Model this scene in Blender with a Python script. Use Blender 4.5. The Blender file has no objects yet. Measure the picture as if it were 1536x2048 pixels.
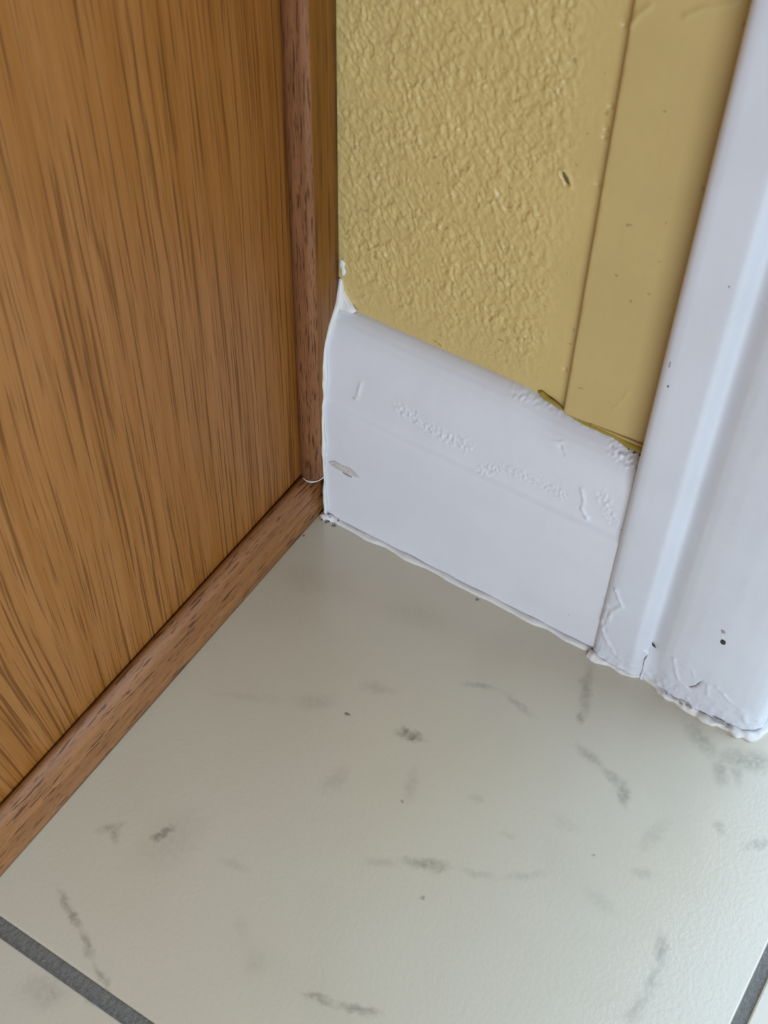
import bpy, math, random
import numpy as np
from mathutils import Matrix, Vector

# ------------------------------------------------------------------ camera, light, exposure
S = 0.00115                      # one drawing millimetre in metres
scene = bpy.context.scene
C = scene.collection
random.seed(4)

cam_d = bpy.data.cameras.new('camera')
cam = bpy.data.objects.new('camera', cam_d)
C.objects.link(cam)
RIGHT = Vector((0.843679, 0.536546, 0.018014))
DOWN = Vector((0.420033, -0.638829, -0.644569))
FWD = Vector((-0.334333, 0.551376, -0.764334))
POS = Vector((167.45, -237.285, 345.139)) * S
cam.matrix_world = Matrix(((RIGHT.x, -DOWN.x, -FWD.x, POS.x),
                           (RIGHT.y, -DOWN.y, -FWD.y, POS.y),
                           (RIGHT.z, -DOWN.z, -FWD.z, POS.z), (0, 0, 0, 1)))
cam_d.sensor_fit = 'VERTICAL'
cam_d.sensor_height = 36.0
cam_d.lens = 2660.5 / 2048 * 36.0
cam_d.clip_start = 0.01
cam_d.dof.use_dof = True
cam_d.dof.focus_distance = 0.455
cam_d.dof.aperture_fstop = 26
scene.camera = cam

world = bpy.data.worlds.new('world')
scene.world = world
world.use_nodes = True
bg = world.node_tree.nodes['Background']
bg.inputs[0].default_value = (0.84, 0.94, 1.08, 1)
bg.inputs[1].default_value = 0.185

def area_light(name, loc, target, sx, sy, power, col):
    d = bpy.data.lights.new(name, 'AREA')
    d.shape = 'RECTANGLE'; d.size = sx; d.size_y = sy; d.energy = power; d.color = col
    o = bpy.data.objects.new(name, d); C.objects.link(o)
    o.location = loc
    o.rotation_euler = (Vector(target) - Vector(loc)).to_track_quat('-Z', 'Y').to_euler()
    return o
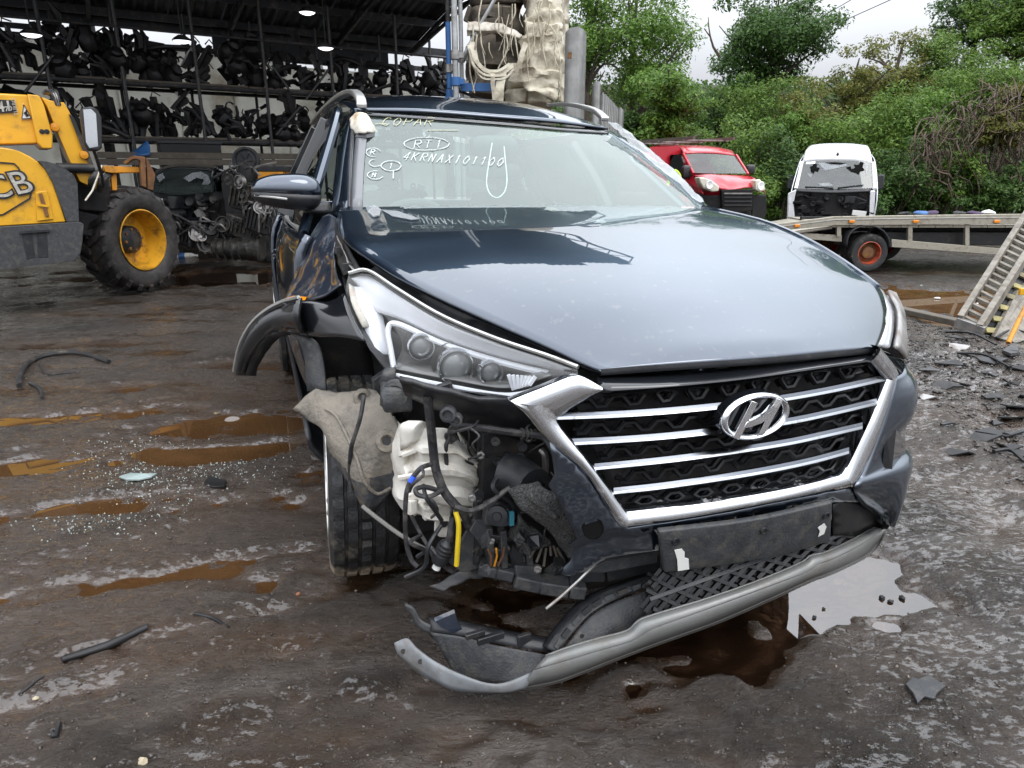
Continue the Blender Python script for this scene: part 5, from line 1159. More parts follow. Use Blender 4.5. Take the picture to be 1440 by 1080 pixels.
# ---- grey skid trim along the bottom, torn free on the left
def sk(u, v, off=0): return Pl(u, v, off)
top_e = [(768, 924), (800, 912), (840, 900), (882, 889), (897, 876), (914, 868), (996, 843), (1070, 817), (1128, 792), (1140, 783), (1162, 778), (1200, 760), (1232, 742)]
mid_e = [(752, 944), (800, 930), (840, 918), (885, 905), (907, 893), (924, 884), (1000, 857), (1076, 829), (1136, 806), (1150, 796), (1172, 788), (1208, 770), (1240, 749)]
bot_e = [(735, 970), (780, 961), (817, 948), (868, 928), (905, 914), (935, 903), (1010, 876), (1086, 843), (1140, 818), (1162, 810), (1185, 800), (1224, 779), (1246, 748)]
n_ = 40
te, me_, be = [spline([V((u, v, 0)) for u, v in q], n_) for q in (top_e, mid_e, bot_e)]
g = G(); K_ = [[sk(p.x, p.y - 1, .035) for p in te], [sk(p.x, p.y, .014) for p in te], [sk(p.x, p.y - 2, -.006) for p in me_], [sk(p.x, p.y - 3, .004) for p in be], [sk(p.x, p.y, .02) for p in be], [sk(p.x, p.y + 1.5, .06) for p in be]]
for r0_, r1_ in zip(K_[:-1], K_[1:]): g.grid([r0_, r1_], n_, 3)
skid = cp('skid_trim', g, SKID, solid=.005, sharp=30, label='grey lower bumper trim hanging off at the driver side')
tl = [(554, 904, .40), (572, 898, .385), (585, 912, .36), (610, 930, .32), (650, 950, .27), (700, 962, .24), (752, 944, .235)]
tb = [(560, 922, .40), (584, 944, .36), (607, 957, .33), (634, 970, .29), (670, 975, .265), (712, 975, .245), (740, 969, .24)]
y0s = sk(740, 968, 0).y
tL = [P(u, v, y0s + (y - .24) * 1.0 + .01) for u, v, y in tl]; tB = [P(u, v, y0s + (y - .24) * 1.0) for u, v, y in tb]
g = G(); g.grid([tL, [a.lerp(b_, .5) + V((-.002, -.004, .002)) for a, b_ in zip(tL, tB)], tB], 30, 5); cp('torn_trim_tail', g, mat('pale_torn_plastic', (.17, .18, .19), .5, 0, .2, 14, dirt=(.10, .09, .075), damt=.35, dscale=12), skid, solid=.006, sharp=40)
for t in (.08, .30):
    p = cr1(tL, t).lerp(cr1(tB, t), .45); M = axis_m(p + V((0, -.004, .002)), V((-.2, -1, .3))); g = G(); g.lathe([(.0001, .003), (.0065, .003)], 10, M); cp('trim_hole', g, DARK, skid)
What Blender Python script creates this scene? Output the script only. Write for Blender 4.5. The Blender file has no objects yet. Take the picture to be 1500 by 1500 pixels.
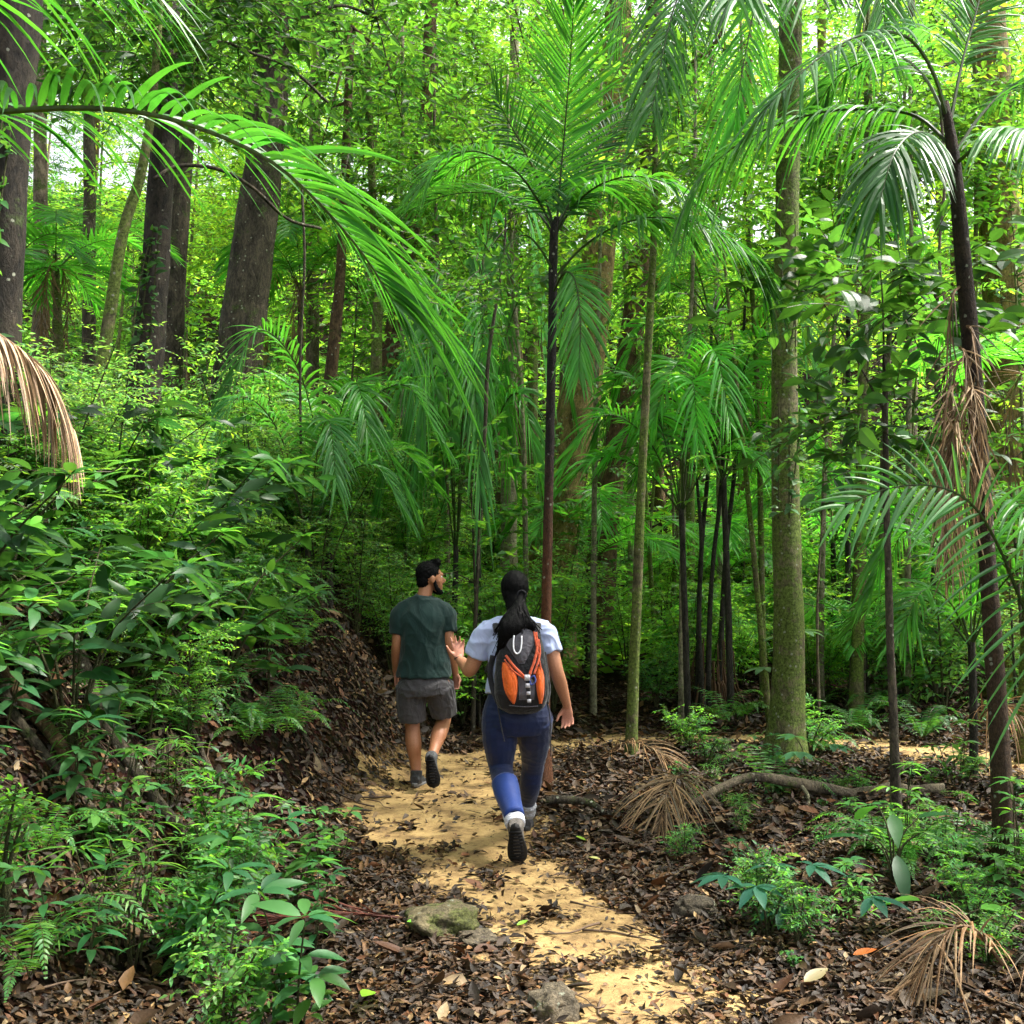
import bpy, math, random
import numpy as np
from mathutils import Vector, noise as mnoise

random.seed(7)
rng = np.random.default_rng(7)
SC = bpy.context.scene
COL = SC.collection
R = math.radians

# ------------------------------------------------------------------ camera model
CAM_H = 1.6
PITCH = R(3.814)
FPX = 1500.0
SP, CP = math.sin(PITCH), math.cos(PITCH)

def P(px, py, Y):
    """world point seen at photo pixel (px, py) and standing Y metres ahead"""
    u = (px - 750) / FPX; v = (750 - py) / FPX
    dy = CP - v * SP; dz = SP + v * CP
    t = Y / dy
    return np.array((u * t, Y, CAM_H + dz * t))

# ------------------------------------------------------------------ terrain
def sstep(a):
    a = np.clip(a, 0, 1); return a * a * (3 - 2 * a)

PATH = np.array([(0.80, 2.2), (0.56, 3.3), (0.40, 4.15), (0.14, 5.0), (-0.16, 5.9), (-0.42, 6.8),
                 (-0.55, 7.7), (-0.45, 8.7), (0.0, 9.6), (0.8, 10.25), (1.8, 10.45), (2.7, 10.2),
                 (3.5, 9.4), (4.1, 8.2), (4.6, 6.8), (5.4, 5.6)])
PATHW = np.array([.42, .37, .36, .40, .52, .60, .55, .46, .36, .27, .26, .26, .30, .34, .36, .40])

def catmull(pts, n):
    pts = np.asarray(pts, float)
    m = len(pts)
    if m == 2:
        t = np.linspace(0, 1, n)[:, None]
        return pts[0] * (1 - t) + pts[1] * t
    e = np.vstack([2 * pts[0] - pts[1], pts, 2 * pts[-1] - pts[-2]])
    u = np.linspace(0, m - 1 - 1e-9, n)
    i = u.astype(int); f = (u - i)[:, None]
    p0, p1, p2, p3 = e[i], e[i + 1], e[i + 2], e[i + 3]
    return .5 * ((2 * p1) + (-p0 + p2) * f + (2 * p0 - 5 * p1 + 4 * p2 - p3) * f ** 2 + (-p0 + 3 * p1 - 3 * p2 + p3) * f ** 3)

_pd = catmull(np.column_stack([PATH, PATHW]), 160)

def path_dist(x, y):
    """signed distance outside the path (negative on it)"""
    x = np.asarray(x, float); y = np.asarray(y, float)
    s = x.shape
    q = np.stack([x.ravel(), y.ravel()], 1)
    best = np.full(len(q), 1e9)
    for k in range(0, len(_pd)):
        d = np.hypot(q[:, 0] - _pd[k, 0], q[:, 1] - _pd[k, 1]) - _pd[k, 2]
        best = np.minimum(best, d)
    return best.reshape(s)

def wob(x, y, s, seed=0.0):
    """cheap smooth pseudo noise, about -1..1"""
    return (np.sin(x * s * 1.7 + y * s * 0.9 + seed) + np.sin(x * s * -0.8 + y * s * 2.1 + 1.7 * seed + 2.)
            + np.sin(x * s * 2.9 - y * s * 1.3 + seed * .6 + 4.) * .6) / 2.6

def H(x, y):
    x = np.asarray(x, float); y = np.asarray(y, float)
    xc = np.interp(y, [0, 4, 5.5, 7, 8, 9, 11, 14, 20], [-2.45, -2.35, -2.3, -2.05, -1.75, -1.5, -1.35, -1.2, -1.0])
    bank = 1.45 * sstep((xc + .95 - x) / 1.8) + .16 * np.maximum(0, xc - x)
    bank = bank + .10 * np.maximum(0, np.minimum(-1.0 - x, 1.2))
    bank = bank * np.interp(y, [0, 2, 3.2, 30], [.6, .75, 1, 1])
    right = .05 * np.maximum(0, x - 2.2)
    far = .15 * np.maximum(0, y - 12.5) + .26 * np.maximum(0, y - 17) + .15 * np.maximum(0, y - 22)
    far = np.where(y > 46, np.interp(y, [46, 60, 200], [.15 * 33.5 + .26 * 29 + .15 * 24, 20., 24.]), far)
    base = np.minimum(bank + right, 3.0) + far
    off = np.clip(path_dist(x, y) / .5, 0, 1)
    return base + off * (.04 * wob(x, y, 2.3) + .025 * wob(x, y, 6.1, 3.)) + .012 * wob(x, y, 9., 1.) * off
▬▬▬
> _Task requirements_
The lines to reproduce run from the one above containing "What Blender Python" through the one containing "return np.array((u *". Copy them exactly and leave out all pictures.

> _Task solution_
What Blender Python script creates this scene? Output the script only. Write for Blender 4.5. The Blender file has no objects yet. Take the picture to be 1500 by 1500 pixels.
import bpy, math, random
import numpy as np
from mathutils import Vector, noise as mnoise

random.seed(7)
rng = np.random.default_rng(7)
SC = bpy.context.scene
COL = SC.collection
R = math.radians

# ------------------------------------------------------------------ camera model
CAM_H = 1.6
PITCH = R(3.814)
FPX = 1500.0
SP, CP = math.sin(PITCH), math.cos(PITCH)

def P(px, py, Y):
    """world point seen at photo pixel (px, py) and standing Y metres ahead"""
    u = (px - 750) / FPX; v = (750 - py) / FPX
    dy = CP - v * SP; dz = SP + v * CP
    t = Y / dy
    return np.array((u * t, Y, CAM_H + dz * t))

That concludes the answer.